BTW -- This Grand Jury is sworn to sit till October. So don't get your hopes up that something significant will be happening too soon.

Jonah

 
At 4:44 PM, Anonymous Anonymous said...

James,

I stand corrected. What Novak did was apparently legal. Merely despicable.

 
At 5:15 PM, Blogger J. James Mooney said...

agreed

 
At 6:44 PM, Blogger Ted Carmichael said...

Well, the assertion that no crime was committed because Plame "wasn't working undercover at the time" is ridiculous. Her next door neighbors didn't know she worked for the CIA. Her family (except for her husband, who had clearance when he met her)didn't know she worked for the CIA. And she had twenty years of undercover work and contacts who didn't know she worked for the CIA. She has collegues who were put in jeopardy by the revelation, which is why the CIA pushed for the investigation. Revealing her status was damaging to national security and almost certainly a crime ... I doubt the "I didn't know what I was doing" plea will hold up.

What is interesting about the last few days' events is that for two years, Rove refused to give Cooper permission to testify about their conversation. Why wait until the 11th hour? And did he have a conversation with Miller that he still isn't willing to release her from confidentiality over?
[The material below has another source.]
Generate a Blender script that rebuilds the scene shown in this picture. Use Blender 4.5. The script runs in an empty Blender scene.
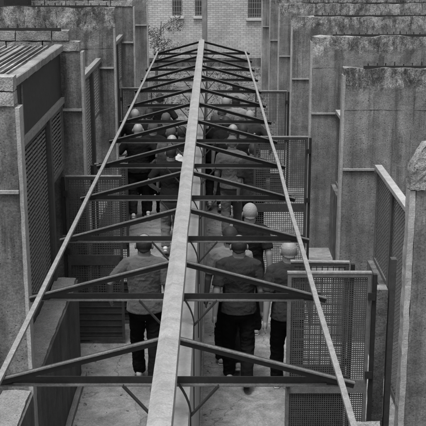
import bpy, bmesh, math, random
from mathutils import Vector, Matrix, noise
random.seed(7)
R = math.radians
scene = bpy.context.scene
C = scene.collection

# ------------------------------------------------------------------ camera
CAM_H = 5.0
cd = bpy.data.cameras.new('camera')
cam = bpy.data.objects.new('camera', cd); C.objects.link(cam)
cam.location = (0, 0, CAM_H)
cam.rotation_euler = (R(90 - 15.17), 0, 0)
cd.sensor_width = 36; cd.lens = 85.7
cd.clip_start = 0.1; cd.clip_end = 900
scene.camera = cam

# ------------------------------------------------------------------ light
SUN_EL, SUN_AZ = R(72), R(205)          # azimuth clockwise from +Y: behind the camera, a little left
w = bpy.data.worlds.new('World'); scene.world = w; w.use_nodes = True
nt = w.node_tree; nt.nodes.clear()
sky = nt.nodes.new('ShaderNodeTexSky'); sky.sky_type = 'NISHITA'; sky.sun_disc = False
sky.sun_elevation = SUN_EL; sky.sun_rotation = SUN_AZ
sky.air_density = 1.5; sky.dust_density = 6.0; sky.ozone_density = 1.0
bw = nt.nodes.new('ShaderNodeRGBToBW'); bg = nt.nodes.new('ShaderNodeBackground'); ow = nt.nodes.new('ShaderNodeOutputWorld')
bg.inputs[1].default_value = 0.12
nt.links.new(sky.outputs[0], bw.inputs[0]); nt.links.new(bw.outputs[0], bg.inputs[0]); nt.links.new(bg.outputs[0], ow.inputs[0])
sl = bpy.data.lights.new('sun', 'SUN'); sl.energy = 1.85; sl.angle = R(16); sl.color = (1, 1, 1)
so = bpy.data.objects.new('sun', sl); C.objects.link(so)
sd = Vector((math.sin(SUN_AZ) * math.cos(SUN_EL), math.cos(SUN_AZ) * math.cos(SUN_EL), math.sin(SUN_EL)))
so.rotation_euler = sd.to_track_quat('Z', 'Y').to_euler()
so.location = (0, 0, 30)
scene.view_settings.view_transform = 'Standard'
scene.view_settings.look = 'None'
scene.view_settings.gamma = 1
scene.view_settings.exposure = 0.8
scene.render.engine = 'CYCLES'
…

The sources who revealed Valerie Plame were Bush administration officials. If Bush truly cared about the felony offense, he could have easily gotten to the bottom of this, and the matter would have been resolved ages ago.

I don't know if Novak "contacted the CIA" or not. I do know that he has shown very little integrity by his actions. And I suspect that even if he did contact the CIA, they couldn't do anything about it. Novak had the information, but wasn't privy to it; therefore, publishing it wasn't illegal. But for the CIA to confirm the story by saying "please don't publish it" would have been illegal.

Another interesting note. It seems that Rove was fired from Bush Sr.'s campaign in 1992 ... for leaking a story to Robert Novak.

 
At 1:14 AM, Blogger Sean said...

rouse
one day you will actually have a thought that goes beyond the moveon.org view of Iraq.

did you even support afghanistan?

why do you lefties have to attack the war on every issue?
Grow up!

 
At 1:21 AM, Blogger Sean said...

rouse
(how about backing up your claim about her place in the clims about WMD.) I didnt think it was some secret, and thought it was reported many places. ( it continues in some quarters because evrybody does nto look at WMD as stockpiles or nuclear weapons. It is also very clear that saddam had illegal weapons eh was nto suppose to have. It is also proven that he had dual use things that were easily used to produce chemical weapons. But dopnt let me disabuse you fo your anti-Bush-Iraq screed.)
i guess Clinton's former NSA was stealing documents, because they proved there was no WMD.
And the hurricane is going to hit the US, because Bush lied and there was no WMD.

from what I am hearing, it is possible that her identity was not a secret. From what I have heard the CIA will usually tell a writer to not publish a name, and in this case the CIA did not even though the CIA had advanced info it would be published.
I say, let's not jump on media stories and let the grand jury do their job. There must be a reason that she is the ONLY one going to jail

 
At 1:41 AM, Anonymous Anonymous said...

If we're going to go for major paranoia here, let's play with this one: Novak is being totally quiet, and eventually Rove will take the fall, because W was in the room with them when Rove told Novak that Palme was a CIA agent. The loony left will jump up and cry "accessory to treason!" -- it will make their whole day, week, and month. The loony right will scream "treasonous slander of the President!" -- it will keep them in fund-raising for months.

And they'll all be disgustingly happy. Of course the rest of us would be in agony . . . .

Fortunately, there is no evidence available one way or the other. For the moment.

 
At 2:27 PM, Blogger Robert Rouse said...

Sean,

You're a very angry person.

Try a little iced lemonade, a cool breeze and a comfortable hammock. Does wonders on those tense muscle aches.